Miliband can’t tell promise from process, Balls can’t tell his Arsenal from his Eldorado, Dan Hannan can’t tell the irregular from the deregulated, and the Old Bailey isn’t telling us anything.

The Opposition Leader has been in overdrive during the last week. There is no end to the things he’s going to do “under my Government”. We will ban it, we will abolish it, we will save it, we will double it, we will stop it.

So far, I’ve yet to see a single worked-out process (financial or legal) for any of it. As for Ed Balls, over the weekend he gave us the heads-up on the Eurovision Song Contest (he’s definitely not a sceptic) and Norwich City – they didn’t play well, but this kind of Twitter crap plays well with the target audience.

What we haven’t heard at all from the Shadow Chancellor as yet is a single word about Osborne’s econo-fiscal con-trick (he doesn’t want to rock the boat, see, mustn’t talk Britain down) or the biggest financial and austerity fuelled slump in world history heading our way.

No Opposition MP in recent times – not since Churchill from 1935-38, in fact – has had such an open goal as Balls has before him now. But as in reality Edward knows as much about fiscal economics in practice as he does about football – and his other Ed is playing Lady Bountiful with the promises – he is reduced to mindless soundbites about out of touch Budgets from out of touch Chancellors.This is the equivalent of Winston saying in 1939, “Herr Hitler is a man without a policy who doesn’t get it”.
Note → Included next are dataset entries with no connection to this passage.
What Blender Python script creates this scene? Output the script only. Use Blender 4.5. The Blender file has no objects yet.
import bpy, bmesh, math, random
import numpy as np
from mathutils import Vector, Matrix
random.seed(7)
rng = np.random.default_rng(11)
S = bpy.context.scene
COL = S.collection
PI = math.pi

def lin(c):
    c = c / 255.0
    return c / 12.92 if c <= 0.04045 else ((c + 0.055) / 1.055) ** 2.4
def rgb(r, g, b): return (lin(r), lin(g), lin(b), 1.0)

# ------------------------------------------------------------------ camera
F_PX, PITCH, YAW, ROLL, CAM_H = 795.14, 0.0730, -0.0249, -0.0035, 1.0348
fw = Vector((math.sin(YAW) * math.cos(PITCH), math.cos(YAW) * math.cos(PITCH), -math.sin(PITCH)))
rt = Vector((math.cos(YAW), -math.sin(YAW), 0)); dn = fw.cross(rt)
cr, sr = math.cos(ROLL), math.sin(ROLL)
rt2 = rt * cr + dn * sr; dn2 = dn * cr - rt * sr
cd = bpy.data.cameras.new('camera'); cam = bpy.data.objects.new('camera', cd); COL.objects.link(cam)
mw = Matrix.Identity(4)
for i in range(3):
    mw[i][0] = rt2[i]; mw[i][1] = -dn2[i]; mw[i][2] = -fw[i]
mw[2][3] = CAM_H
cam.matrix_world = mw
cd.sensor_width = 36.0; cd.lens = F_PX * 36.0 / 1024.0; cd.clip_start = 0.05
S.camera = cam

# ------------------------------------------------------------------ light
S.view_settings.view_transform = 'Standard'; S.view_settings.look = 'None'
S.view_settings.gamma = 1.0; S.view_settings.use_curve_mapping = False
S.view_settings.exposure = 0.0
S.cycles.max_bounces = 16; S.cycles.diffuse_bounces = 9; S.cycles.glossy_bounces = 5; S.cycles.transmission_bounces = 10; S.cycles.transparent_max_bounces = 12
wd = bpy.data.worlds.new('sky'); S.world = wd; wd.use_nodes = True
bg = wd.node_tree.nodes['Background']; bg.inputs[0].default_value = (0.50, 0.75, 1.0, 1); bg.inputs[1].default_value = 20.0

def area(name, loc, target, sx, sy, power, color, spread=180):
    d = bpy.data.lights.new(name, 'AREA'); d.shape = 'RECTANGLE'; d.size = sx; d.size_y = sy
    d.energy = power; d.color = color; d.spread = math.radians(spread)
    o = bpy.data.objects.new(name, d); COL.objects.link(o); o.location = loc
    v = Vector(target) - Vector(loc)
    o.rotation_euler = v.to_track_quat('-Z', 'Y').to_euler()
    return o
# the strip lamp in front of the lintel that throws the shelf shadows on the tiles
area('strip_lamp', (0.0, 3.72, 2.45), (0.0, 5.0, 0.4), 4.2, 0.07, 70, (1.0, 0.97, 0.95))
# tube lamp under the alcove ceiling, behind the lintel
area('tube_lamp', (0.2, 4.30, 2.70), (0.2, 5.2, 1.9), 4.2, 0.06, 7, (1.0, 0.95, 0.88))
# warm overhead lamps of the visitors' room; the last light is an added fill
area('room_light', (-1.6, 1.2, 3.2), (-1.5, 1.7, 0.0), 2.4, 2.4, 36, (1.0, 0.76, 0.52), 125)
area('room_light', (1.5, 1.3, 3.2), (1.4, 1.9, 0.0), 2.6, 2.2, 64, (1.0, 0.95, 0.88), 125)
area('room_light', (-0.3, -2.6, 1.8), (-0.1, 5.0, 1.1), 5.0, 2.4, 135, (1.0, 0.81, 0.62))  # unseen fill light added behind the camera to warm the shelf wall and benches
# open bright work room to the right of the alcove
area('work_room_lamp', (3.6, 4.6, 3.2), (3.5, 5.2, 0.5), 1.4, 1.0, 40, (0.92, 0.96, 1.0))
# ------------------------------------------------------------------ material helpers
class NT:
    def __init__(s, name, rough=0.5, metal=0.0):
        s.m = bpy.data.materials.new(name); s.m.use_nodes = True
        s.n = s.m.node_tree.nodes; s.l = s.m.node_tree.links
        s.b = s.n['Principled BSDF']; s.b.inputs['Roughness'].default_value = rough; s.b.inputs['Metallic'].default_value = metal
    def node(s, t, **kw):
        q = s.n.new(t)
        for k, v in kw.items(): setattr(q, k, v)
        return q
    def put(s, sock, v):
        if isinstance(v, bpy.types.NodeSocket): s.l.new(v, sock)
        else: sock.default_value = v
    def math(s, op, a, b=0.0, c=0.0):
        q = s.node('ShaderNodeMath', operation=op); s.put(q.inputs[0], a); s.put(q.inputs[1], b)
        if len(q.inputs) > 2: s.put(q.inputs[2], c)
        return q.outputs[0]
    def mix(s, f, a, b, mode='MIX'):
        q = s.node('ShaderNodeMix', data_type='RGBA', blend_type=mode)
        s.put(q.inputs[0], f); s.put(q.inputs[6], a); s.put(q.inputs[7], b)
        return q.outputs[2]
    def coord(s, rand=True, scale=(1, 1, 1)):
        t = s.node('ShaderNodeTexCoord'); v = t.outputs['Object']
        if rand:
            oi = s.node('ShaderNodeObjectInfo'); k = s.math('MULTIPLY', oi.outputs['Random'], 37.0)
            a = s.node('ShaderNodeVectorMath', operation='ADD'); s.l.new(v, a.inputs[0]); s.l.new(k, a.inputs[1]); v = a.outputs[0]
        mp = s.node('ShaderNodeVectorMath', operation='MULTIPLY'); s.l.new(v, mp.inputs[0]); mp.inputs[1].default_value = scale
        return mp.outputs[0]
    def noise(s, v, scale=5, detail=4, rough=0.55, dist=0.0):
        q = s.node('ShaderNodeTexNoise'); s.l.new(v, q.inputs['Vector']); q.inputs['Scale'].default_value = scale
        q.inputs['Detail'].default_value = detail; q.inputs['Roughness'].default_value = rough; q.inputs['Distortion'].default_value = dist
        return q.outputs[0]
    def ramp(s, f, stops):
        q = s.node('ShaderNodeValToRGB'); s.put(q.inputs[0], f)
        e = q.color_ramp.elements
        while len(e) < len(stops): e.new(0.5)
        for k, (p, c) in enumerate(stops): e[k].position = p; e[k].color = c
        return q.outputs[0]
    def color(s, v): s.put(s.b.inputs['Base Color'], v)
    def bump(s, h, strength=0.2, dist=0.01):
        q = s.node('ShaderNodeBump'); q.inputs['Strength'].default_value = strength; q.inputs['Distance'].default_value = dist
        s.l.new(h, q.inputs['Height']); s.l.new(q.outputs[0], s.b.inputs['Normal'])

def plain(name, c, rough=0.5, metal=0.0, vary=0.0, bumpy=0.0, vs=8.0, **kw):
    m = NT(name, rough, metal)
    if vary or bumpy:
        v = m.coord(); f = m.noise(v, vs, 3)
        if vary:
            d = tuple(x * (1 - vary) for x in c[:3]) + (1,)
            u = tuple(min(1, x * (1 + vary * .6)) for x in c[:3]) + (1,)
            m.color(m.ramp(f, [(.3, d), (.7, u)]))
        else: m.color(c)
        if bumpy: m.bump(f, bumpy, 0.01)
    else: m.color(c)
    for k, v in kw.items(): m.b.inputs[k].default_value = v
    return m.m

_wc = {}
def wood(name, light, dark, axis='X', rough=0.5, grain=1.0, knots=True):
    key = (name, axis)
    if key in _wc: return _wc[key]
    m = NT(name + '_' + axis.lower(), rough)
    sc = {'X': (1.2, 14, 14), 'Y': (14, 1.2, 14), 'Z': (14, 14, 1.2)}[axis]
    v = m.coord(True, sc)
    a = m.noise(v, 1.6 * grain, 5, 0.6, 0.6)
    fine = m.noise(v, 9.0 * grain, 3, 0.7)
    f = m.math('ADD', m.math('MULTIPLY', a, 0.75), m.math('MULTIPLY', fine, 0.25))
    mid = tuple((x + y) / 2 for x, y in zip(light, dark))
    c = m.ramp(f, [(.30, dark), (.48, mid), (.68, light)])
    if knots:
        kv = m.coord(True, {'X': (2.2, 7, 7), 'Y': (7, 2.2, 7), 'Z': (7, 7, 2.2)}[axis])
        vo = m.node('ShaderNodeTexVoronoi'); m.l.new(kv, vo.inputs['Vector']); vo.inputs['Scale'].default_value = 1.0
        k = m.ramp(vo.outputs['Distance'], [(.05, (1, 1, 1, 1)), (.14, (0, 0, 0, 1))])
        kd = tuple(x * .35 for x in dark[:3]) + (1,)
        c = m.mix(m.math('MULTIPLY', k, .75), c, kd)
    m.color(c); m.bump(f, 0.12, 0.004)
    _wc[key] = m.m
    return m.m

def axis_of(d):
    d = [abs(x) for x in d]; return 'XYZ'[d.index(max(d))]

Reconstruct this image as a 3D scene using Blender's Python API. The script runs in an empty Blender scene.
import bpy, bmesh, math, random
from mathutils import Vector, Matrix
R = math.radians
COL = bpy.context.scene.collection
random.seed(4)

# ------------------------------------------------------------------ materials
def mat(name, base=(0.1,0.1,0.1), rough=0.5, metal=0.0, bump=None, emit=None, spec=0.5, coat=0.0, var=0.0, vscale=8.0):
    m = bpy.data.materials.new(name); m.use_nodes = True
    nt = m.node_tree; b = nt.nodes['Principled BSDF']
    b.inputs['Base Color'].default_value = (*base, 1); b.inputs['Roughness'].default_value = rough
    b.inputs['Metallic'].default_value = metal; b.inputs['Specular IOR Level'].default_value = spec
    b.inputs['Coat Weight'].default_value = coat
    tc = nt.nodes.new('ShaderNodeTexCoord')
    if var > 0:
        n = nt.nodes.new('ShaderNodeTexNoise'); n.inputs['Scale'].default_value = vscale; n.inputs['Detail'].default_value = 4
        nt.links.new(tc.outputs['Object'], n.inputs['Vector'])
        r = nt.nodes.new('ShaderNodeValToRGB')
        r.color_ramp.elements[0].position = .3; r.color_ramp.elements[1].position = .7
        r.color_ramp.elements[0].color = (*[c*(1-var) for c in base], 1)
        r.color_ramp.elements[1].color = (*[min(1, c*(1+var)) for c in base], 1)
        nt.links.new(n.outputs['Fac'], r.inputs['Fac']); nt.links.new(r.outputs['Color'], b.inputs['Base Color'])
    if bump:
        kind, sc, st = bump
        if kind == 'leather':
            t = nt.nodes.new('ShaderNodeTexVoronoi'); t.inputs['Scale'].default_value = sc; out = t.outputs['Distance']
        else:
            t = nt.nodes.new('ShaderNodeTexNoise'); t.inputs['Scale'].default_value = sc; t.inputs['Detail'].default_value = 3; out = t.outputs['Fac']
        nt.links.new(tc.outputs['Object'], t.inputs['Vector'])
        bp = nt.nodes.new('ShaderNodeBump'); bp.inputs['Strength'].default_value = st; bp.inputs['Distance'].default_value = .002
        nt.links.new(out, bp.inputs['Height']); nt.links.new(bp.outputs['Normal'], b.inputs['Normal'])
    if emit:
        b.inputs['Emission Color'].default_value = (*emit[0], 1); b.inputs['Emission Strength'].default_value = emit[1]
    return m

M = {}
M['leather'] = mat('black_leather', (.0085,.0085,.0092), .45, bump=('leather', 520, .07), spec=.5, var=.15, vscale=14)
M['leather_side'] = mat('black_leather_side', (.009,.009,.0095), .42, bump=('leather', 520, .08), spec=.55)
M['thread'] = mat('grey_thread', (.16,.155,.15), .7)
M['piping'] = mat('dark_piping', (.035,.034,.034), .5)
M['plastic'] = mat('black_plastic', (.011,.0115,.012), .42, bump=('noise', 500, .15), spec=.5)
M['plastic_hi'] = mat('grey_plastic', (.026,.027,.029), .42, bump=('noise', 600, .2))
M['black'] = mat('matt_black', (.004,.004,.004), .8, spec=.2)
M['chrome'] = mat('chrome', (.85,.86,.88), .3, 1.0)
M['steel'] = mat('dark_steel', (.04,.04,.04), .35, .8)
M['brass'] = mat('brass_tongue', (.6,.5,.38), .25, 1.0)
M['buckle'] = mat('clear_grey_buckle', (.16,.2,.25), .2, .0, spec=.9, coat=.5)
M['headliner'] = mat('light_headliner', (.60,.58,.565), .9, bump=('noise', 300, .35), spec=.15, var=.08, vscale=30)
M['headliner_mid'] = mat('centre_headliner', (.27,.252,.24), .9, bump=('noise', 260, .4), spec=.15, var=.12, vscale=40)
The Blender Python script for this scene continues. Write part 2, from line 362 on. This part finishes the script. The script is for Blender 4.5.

Across the Channel on the other side of the House, if you follow, we have Daniel Hannan, leading Tory Eurosceptic Euro MP….a circle that to my mind remains unsquared but then what else is new among chancers. Dan’s logic on regulation in the UK (which he represents in the EU not in the UK, but still feels obliged to pontificate about it here) is that, as all regulators are crooked wankers, we should abandon all regulation.

He offers this as a solution in the light of the 2008 banking frauds, the Libor manipulation, the QE manipulation, the gold market fixes, and the increasingly obvious near-universal criminality of everyone from Bob Diamond to Jamie Dimon – see yesterday’s Independent for further damnation re that one.

Apologies for employing yet another parallel to Hannan’s view, but as he and his neoliberal ilk seem to inhabit a parallel universe, it’s probably quite apt. His strategic suggestion is akin to saying that, as the police are utterly crap at catching internet financial blaggers, we should disband the police, and close the Serious Fraud Office. (As it happens, his mate Giddy-up-a-ding-dong Osborne has the latter sorted already).

And finally, over at Lady with Blindfold & Scales Towers, the trial of two Newscorp executives lumbers on. Type ‘Coulson Brooks trial at Old Bailey’ into Google and then select ‘News’, and you will find that the last entry was April 14th….almost exactly a month ago. The trial was scheduled to bring in a verdict at the end of March “latest”.

Perhaps it is due to suffer the same fate as the longest-running West End play of all time, Elm House IV. Perhaps the well-connected London Mayor Juries Bungedone’s contacts are as myriad in the judiciary as they are in the Metropolitan Police and Newscorp. We simply cannot tell.

The best we can do for now is latch onto an article in Huffington Post from 5 days ago, which noted that the Prosecution had begun its summing up, and ‘The jury is expected to produce its verdict sometime in June’.

Just so we’re clear on the timescale here, that gives the Prosecution and Defence counsels 12 days each to sum up, and the Jury anything from 2-29 days to consider what they make of it all. The use of phone-hacking was first suspected in 2007, but then covered up illegally by Newscorp. It has taken seven years so far to get to a verdict.

Compare and contrast this with a total of 3,051 Croydon rioters who appeared before the courts in 2012. Of those, 1,968 were found guilty and sentenced in short order – 65% of the total. Another 15% were dismissed or acquitted. Of the those sentenced, over 37% immediate went to prison….compared to a previous national average of 12%. Two of the ringleaders were jailed for 11.5 and 8 years respectively.

So the wheels of justice can be slow or fast, crushing or light, depending on who you are, what you did, and who you know.

It will be interesting to place the Old Bailey denouement on that spectrum, will it not?